Scuba Diving – Ego’s Can Kill

scuba ego

Before you get yourself caught up in the ego of scuba diving, considering the following story.

The First Real Scuba Dive

It was a warm windless day in Ponto D’Ouro, Southern Mozambique when I took a group of open water divers for their first PADI ocean dive. The training had gone very well and everyone had had extremely good practice with hand signals, diving gear and buoyancy control.

They were ready as they’d ever be.

One gentleman in particular had his 10 year old son with him. His son was sharp as a pin, picking up every skill needed to ace the PADI Open Water course. The dad had done fairly well too. He was well prepared. But there was one big problem…

HIS EGO

He would butt in when other students asked questions about diving and give his version of the correct answer. He would point out other mistakes before I had a chance to correct them appropriately. All in all, he was a know-it-all dickhead. He was also a smoker which lead to him being out of breath really quickly.

When all the students drove out to the dive site, brand new fins in hand, everyone was excited. You could feel the energy and excitement in the group. Everyone was ready. To top it all off, conditions where perfect. Mozambique often gets around 30 meters visibility and this was going to be a scuba dive these students would remember for the rest of their lives.

OK to Dive

We descend on arguably the most beautiful shallow dive in the world, Doodles, the main scuba diving reef in Ponto D’Ouro.

Everyone equalizes perfectly and even the 10 year old boy is extremely comfortable. The awe of the magnificence around the diving students can only be described as utterly breathtaking. (But this is part of the problem… more on this later.)

A quick side note: You can read about many other diving stories and watersports gear reviews here.

Open Water Dive #1 Skills Completed

After everyone completed the skills required to complete the first dive, we all had a few minutes to explore the surroundings. Paired up, the students moved slowly and carefully over the sandy patches surrounding the pristine reef.

Now, in the scuba safety briefing, we covered hand signals. Everyone knew exactly how to show they were running low on air when they reached 50 bar and also how to show the cut-throat “Out of Air” signal.

The A-hole with no prior warning swims up to me and shows out of air!

My disbelief has me reeling. Did he forget to tell me when he reached 50 Bar. I had checked with the group several time throughout the dive. I even did some of my own checking periodically.

No, he really did! He didn’t forget to show me… he was too embarrassed! How could someone who “knew so much” be the first to be out of air!
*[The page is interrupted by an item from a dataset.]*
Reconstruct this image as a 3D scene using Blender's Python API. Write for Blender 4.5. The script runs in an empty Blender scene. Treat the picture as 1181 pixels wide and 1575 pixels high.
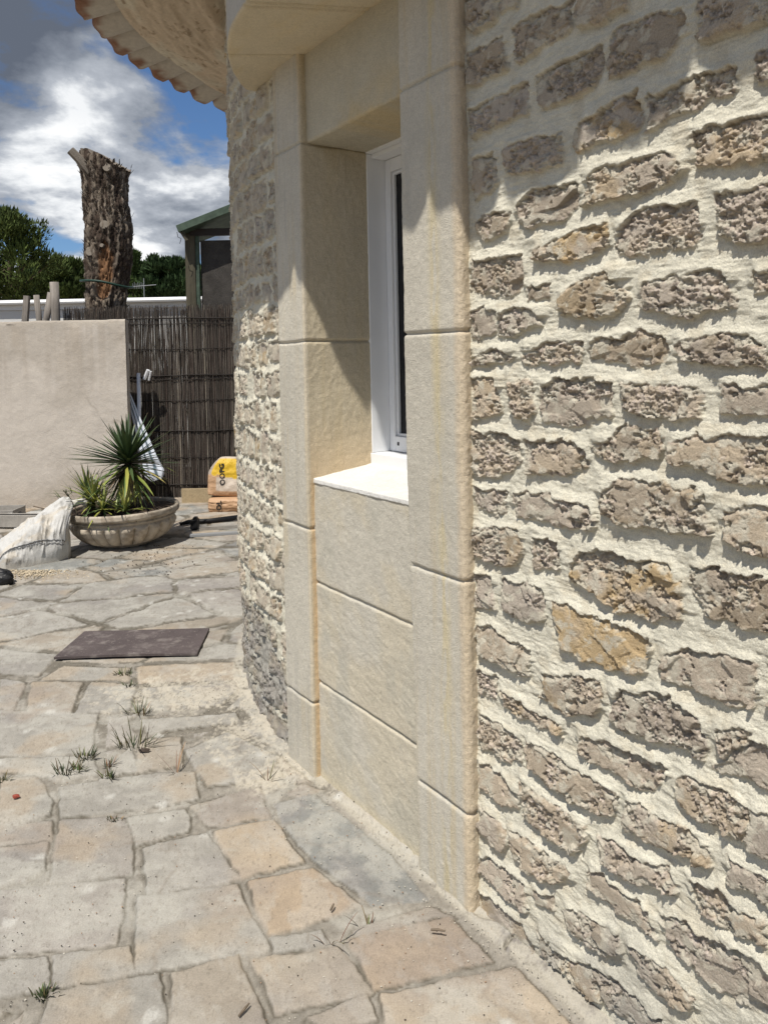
import bpy, bmesh, math, random
import numpy as np
from mathutils import Vector, Matrix

R_ = math.radians
scn = bpy.context.scene
# ------------------------------------------------------------------ camera
cam_d = bpy.data.cameras.new('camera'); cam = bpy.data.objects.new('camera', cam_d)
scn.collection.objects.link(cam)
PITCH, ROLL, EYE = R_(1.5), R_(1.15), 1.6
_f = Vector((0, math.cos(PITCH), -math.sin(PITCH)))
_r0 = Vector((1, 0, 0)); _u0 = Vector((0, math.sin(PITCH), math.cos(PITCH)))
_r = math.cos(ROLL)*_r0 - math.sin(ROLL)*_u0
_u = math.cos(ROLL)*_u0 + math.sin(ROLL)*_r0
M4 = Matrix((( _r.x, _u.x, -_f.x, 0), (_r.y, _u.y, -_f.y, 0), (_r.z, _u.z, -_f.z, EYE), (0, 0, 0, 1)))
cam.matrix_world = M4
cam_d.sensor_width = 36.0; cam_d.sensor_fit = 'AUTO'
cam_d.lens = 1180/1575*36
cam_d.shift_y = -(787.5-586)/1575
cam_d.clip_start = 0.05; cam_d.clip_end = 5000
scn.camera = cam
# ------------------------------------------------------------------ light
SUN_EL = R_(61.5); SUN_H = Vector((-0.40, -0.917, 0)).normalized()
SUN = Vector((SUN_H.x*math.cos(SUN_EL), SUN_H.y*math.cos(SUN_EL), math.sin(SUN_EL)))
sl = bpy.data.lights.new('sun', 'SUN'); sl.energy = 4.6; sl.angle = R_(0.53); sl.color = (1.0, 0.95, 0.87)
so = bpy.data.objects.new('sun', sl); scn.collection.objects.link(so)
so.rotation_euler = SUN.to_track_quat('Z', 'Y').to_euler(); so.location = SUN*20
w = bpy.data.worlds.new('World'); scn.world = w; w.use_nodes = True
nt = w.node_tree; nt.nodes.clear()
def nn(t, **k):
    n = nt.nodes.new(t)
    for a, b in k.items(): setattr(n, a, b)
    return n
wo = nn('ShaderNodeOutputWorld'); bg = nn('ShaderNodeBackground'); sky = nn('ShaderNodeTexSky')
sky.sky_type = 'NISHITA'; sky.sun_disc = False; sky.sun_elevation = SUN_EL
sky.sun_rotation = math.atan2(SUN_H.x, SUN_H.y); sky.altitude = 50; sky.air_density = 1.0; sky.dust_density = 0.2; sky.ozone_density = 3.0
SKY = 0.080
tc = nn('ShaderNodeTexCoord'); sep = nn('ShaderNodeSeparateXYZ'); nt.links.new(tc.outputs['Generated'], sep.inputs[0])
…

His EGO lead him to this very point.

Well now we had to fix things and quick!

I checked his pressure gauge and it was on zero! We we’re 8 meters down!

Here’s where the dive turned really bad

I instructed him to immediately request to buddie breathe. His buddie was right there ready help. Believe it or not, the a-hole grabs the octo and with the panic, inserts it into his mouth upside down. He inhales deeply (after having held his breath for his super ultra-coolness) and swallows a large gulp of sea water.

He flips out, rips off his mask and begins to ascend!

Immediately I step in and punch through his waving arms with my octo into his mounth and press the purge to force air down his lungs. I have to hold him with both my arms and legs patting him on the chest as I control his ascent.

The worst of it is this is all happening in front of his 10 year old son!

Damn! Please remember, don’t let ago get in the way of you staying alive, especially when you’re a dickhead.